(Brief) Copy out the listing exactly.

===== Given information =====

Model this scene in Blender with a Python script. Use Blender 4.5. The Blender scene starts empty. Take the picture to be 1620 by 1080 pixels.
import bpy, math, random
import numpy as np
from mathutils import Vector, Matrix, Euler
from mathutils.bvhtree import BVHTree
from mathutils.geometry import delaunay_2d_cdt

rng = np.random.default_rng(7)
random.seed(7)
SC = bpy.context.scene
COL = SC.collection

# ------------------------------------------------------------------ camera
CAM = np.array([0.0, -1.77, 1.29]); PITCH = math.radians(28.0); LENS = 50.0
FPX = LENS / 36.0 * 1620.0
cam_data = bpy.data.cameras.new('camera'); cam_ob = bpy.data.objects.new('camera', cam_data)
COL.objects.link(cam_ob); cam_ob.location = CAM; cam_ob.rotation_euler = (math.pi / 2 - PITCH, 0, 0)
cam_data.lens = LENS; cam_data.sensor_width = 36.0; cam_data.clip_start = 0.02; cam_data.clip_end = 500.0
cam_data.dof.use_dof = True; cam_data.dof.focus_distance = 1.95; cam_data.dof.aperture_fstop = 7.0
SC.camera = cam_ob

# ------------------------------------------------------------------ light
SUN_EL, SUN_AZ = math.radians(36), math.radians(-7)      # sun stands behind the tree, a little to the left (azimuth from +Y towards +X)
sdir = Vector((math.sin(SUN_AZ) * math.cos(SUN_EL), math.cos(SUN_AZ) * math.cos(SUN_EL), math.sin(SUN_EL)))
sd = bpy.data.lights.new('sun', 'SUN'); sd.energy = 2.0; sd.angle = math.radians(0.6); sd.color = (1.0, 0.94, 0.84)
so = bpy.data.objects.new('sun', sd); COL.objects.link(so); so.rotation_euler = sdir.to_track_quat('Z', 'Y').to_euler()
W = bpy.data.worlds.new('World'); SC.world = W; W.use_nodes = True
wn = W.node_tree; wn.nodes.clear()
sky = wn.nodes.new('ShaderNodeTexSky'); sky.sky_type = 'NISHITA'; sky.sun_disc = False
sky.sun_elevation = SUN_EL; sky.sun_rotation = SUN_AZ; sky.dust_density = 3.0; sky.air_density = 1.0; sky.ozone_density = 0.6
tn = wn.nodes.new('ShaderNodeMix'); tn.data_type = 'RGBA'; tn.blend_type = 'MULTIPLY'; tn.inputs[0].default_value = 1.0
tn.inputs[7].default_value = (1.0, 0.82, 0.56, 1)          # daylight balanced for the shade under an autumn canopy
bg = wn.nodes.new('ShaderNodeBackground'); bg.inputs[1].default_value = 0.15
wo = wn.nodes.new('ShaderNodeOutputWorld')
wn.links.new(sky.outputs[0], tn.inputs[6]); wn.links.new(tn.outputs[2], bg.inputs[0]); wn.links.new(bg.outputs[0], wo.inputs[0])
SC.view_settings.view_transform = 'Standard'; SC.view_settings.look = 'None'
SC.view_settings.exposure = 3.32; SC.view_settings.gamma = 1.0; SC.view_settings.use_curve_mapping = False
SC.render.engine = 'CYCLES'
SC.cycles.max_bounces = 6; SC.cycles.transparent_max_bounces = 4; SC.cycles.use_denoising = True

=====

(Full output)
Model this scene in Blender with a Python script. Use Blender 4.5. The Blender scene starts empty. Take the picture to be 1620 by 1080 pixels.
import bpy, math, random
import numpy as np
from mathutils import Vector, Matrix, Euler
from mathutils.bvhtree import BVHTree
from mathutils.geometry import delaunay_2d_cdt

rng = np.random.default_rng(7)
random.seed(7)
SC = bpy.context.scene
COL = SC.collection

# ------------------------------------------------------------------ camera
CAM = np.array([0.0, -1.77, 1.29]); PITCH = math.radians(28.0); LENS = 50.0
FPX = LENS / 36.0 * 1620.0
cam_data = bpy.data.cameras.new('camera'); cam_ob = bpy.data.objects.new('camera', cam_data)
COL.objects.link(cam_ob); cam_ob.location = CAM; cam_ob.rotation_euler = (math.pi / 2 - PITCH, 0, 0)
cam_data.lens = LENS; cam_data.sensor_width = 36.0; cam_data.clip_start = 0.02; cam_data.clip_end = 500.0
cam_data.dof.use_dof = True; cam_data.dof.focus_distance = 1.95; cam_data.dof.aperture_fstop = 7.0
SC.camera = cam_ob

# ------------------------------------------------------------------ light
SUN_EL, SUN_AZ = math.radians(36), math.radians(-7)      # sun stands behind the tree, a little to the left (azimuth from +Y towards +X)
sdir = Vector((math.sin(SUN_AZ) * math.cos(SUN_EL), math.cos(SUN_AZ) * math.cos(SUN_EL), math.sin(SUN_EL)))
sd = bpy.data.lights.new('sun', 'SUN'); sd.energy = 2.0; sd.angle = math.radians(0.6); sd.color = (1.0, 0.94, 0.84)
so = bpy.data.objects.new('sun', sd); COL.objects.link(so); so.rotation_euler = sdir.to_track_quat('Z', 'Y').to_euler()
W = bpy.data.worlds.new('World'); SC.world = W; W.use_nodes = True
wn = W.node_tree; wn.nodes.clear()
sky = wn.nodes.new('ShaderNodeTexSky'); sky.sky_type = 'NISHITA'; sky.sun_disc = False
sky.sun_elevation = SUN_EL; sky.sun_rotation = SUN_AZ; sky.dust_density = 3.0; sky.air_density = 1.0; sky.ozone_density = 0.6
tn = wn.nodes.new('ShaderNodeMix'); tn.data_type = 'RGBA'; tn.blend_type = 'MULTIPLY'; tn.inputs[0].default_value = 1.0
tn.inputs[7].default_value = (1.0, 0.82, 0.56, 1)          # daylight balanced for the shade under an autumn canopy
bg = wn.nodes.new('ShaderNodeBackground'); bg.inputs[1].default_value = 0.15
wo = wn.nodes.new('ShaderNodeOutputWorld')
wn.links.new(sky.outputs[0], tn.inputs[6]); wn.links.new(tn.outputs[2], bg.inputs[0]); wn.links.new(bg.outputs[0], wo.inputs[0])
SC.view_settings.view_transform = 'Standard'; SC.view_settings.look = 'None'
SC.view_settings.exposure = 3.32; SC.view_settings.gamma = 1.0; SC.view_settings.use_curve_mapping = False
SC.render.engine = 'CYCLES'
SC.cycles.max_bounces = 6; SC.cycles.transparent_max_bounces = 4; SC.cycles.use_denoising = True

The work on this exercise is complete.